▸ TASK BRIEF
Give the data a second time, exactly and in full.

▸ DATA
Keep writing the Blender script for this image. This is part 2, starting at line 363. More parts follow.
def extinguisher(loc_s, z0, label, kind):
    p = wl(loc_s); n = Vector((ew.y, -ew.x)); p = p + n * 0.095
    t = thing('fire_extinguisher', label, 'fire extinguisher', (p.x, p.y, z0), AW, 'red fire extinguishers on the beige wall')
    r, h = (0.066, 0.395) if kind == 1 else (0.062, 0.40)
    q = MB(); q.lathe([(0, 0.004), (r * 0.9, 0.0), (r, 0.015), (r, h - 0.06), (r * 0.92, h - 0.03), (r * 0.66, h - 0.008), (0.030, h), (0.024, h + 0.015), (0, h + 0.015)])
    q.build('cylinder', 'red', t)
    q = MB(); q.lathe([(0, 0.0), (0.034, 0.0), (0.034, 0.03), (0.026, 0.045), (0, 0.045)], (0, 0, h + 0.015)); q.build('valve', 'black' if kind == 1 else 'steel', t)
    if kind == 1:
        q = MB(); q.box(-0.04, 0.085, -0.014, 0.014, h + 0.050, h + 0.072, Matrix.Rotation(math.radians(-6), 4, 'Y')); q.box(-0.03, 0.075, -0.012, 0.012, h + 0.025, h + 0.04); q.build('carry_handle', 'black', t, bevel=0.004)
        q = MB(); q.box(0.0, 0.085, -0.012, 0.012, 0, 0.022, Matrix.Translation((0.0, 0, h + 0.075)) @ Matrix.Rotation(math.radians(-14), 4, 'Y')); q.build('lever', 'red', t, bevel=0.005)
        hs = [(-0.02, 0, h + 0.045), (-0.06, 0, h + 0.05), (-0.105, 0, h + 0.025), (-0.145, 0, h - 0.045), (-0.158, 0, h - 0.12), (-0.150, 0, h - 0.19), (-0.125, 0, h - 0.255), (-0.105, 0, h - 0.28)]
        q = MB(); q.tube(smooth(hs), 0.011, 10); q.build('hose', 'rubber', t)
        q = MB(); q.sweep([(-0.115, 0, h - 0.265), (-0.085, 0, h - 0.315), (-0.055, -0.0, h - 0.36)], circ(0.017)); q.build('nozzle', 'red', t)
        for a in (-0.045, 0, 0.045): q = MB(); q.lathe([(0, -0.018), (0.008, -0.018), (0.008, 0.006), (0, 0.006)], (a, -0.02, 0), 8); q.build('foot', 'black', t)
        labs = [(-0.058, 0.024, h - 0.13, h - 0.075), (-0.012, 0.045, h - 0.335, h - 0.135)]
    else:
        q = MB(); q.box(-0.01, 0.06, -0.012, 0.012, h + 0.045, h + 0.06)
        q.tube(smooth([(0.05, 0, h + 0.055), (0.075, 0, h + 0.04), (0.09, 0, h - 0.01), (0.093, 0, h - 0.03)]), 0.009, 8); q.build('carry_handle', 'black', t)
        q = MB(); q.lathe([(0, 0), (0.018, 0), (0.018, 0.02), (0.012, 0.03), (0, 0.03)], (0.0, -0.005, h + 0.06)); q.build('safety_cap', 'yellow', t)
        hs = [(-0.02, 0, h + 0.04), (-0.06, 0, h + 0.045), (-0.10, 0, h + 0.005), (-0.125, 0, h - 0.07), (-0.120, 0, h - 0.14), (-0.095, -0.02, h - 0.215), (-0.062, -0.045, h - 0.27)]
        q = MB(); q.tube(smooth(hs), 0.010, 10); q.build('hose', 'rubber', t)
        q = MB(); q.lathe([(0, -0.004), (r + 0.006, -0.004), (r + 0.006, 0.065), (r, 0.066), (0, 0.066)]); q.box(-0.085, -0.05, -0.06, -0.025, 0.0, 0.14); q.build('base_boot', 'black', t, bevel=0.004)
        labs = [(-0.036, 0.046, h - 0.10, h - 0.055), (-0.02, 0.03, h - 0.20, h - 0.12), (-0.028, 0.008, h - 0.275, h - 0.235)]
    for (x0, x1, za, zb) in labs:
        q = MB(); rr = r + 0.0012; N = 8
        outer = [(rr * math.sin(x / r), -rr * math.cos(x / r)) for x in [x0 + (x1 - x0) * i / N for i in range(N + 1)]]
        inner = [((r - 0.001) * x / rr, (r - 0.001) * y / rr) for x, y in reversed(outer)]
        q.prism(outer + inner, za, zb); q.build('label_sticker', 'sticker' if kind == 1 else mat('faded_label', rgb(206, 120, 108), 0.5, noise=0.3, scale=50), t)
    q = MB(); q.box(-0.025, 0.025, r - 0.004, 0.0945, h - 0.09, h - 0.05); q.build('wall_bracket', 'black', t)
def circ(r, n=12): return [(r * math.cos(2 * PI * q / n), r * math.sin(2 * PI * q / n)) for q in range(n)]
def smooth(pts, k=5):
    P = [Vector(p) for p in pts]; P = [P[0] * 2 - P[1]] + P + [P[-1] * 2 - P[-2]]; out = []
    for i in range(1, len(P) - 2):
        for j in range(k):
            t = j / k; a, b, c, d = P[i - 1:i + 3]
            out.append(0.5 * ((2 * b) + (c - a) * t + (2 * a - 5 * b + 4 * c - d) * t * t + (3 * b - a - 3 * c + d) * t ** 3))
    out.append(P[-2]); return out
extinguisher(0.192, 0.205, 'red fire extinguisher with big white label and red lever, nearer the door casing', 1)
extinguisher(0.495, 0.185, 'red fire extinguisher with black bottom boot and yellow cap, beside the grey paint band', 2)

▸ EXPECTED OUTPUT
Keep writing the Blender script for this image. This is part 2, starting at line 363. More parts follow.
def extinguisher(loc_s, z0, label, kind):
    p = wl(loc_s); n = Vector((ew.y, -ew.x)); p = p + n * 0.095
    t = thing('fire_extinguisher', label, 'fire extinguisher', (p.x, p.y, z0), AW, 'red fire extinguishers on the beige wall')
    r, h = (0.066, 0.395) if kind == 1 else (0.062, 0.40)
    q = MB(); q.lathe([(0, 0.004), (r * 0.9, 0.0), (r, 0.015), (r, h - 0.06), (r * 0.92, h - 0.03), (r * 0.66, h - 0.008), (0.030, h), (0.024, h + 0.015), (0, h + 0.015)])
    q.build('cylinder', 'red', t)
    q = MB(); q.lathe([(0, 0.0), (0.034, 0.0), (0.034, 0.03), (0.026, 0.045), (0, 0.045)], (0, 0, h + 0.015)); q.build('valve', 'black' if kind == 1 else 'steel', t)
    if kind == 1:
        q = MB(); q.box(-0.04, 0.085, -0.014, 0.014, h + 0.050, h + 0.072, Matrix.Rotation(math.radians(-6), 4, 'Y')); q.box(-0.03, 0.075, -0.012, 0.012, h + 0.025, h + 0.04); q.build('carry_handle', 'black', t, bevel=0.004)
        q = MB(); q.box(0.0, 0.085, -0.012, 0.012, 0, 0.022, Matrix.Translation((0.0, 0, h + 0.075)) @ Matrix.Rotation(math.radians(-14), 4, 'Y')); q.build('lever', 'red', t, bevel=0.005)
        hs = [(-0.02, 0, h + 0.045), (-0.06, 0, h + 0.05), (-0.105, 0, h + 0.025), (-0.145, 0, h - 0.045), (-0.158, 0, h - 0.12), (-0.150, 0, h - 0.19), (-0.125, 0, h - 0.255), (-0.105, 0, h - 0.28)]
        q = MB(); q.tube(smooth(hs), 0.011, 10); q.build('hose', 'rubber', t)
        q = MB(); q.sweep([(-0.115, 0, h - 0.265), (-0.085, 0, h - 0.315), (-0.055, -0.0, h - 0.36)], circ(0.017)); q.build('nozzle', 'red', t)
        for a in (-0.045, 0, 0.045): q = MB(); q.lathe([(0, -0.018), (0.008, -0.018), (0.008, 0.006), (0, 0.006)], (a, -0.02, 0), 8); q.build('foot', 'black', t)
        labs = [(-0.058, 0.024, h - 0.13, h - 0.075), (-0.012, 0.045, h - 0.335, h - 0.135)]
    else:
        q = MB(); q.box(-0.01, 0.06, -0.012, 0.012, h + 0.045, h + 0.06)
        q.tube(smooth([(0.05, 0, h + 0.055), (0.075, 0, h + 0.04), (0.09, 0, h - 0.01), (0.093, 0, h - 0.03)]), 0.009, 8); q.build('carry_handle', 'black', t)
        q = MB(); q.lathe([(0, 0), (0.018, 0), (0.018, 0.02), (0.012, 0.03), (0, 0.03)], (0.0, -0.005, h + 0.06)); q.build('safety_cap', 'yellow', t)
        hs = [(-0.02, 0, h + 0.04), (-0.06, 0, h + 0.045), (-0.10, 0, h + 0.005), (-0.125, 0, h - 0.07), (-0.120, 0, h - 0.14), (-0.095, -0.02, h - 0.215), (-0.062, -0.045, h - 0.27)]
        q = MB(); q.tube(smooth(hs), 0.010, 10); q.build('hose', 'rubber', t)
        q = MB(); q.lathe([(0, -0.004), (r + 0.006, -0.004), (r + 0.006, 0.065), (r, 0.066), (0, 0.066)]); q.box(-0.085, -0.05, -0.06, -0.025, 0.0, 0.14); q.build('base_boot', 'black', t, bevel=0.004)
        labs = [(-0.036, 0.046, h - 0.10, h - 0.055), (-0.02, 0.03, h - 0.20, h - 0.12), (-0.028, 0.008, h - 0.275, h - 0.235)]
    for (x0, x1, za, zb) in labs:
        q = MB(); rr = r + 0.0012; N = 8
        outer = [(rr * math.sin(x / r), -rr * math.cos(x / r)) for x in [x0 + (x1 - x0) * i / N for i in range(N + 1)]]
        inner = [((r - 0.001) * x / rr, (r - 0.001) * y / rr) for x, y in reversed(outer)]
        q.prism(outer + inner, za, zb); q.build('label_sticker', 'sticker' if kind == 1 else mat('faded_label', rgb(206, 120, 108), 0.5, noise=0.3, scale=50), t)
    q = MB(); q.box(-0.025, 0.025, r - 0.004, 0.0945, h - 0.09, h - 0.05); q.build('wall_bracket', 'black', t)
def circ(r, n=12): return [(r * math.cos(2 * PI * q / n), r * math.sin(2 * PI * q / n)) for q in range(n)]
def smooth(pts, k=5):
    P = [Vector(p) for p in pts]; P = [P[0] * 2 - P[1]] + P + [P[-1] * 2 - P[-2]]; out = []
    for i in range(1, len(P) - 2):
        for j in range(k):
            t = j / k; a, b, c, d = P[i - 1:i + 3]
            out.append(0.5 * ((2 * b) + (c - a) * t + (2 * a - 5 * b + 4 * c - d) * t * t + (3 * b - a - 3 * c + d) * t ** 3))
    out.append(P[-2]); return out
extinguisher(0.192, 0.205, 'red fire extinguisher with big white label and red lever, nearer the door casing', 1)
extinguisher(0.495, 0.185, 'red fire extinguisher with black bottom boot and yellow cap, beside the grey paint band', 2)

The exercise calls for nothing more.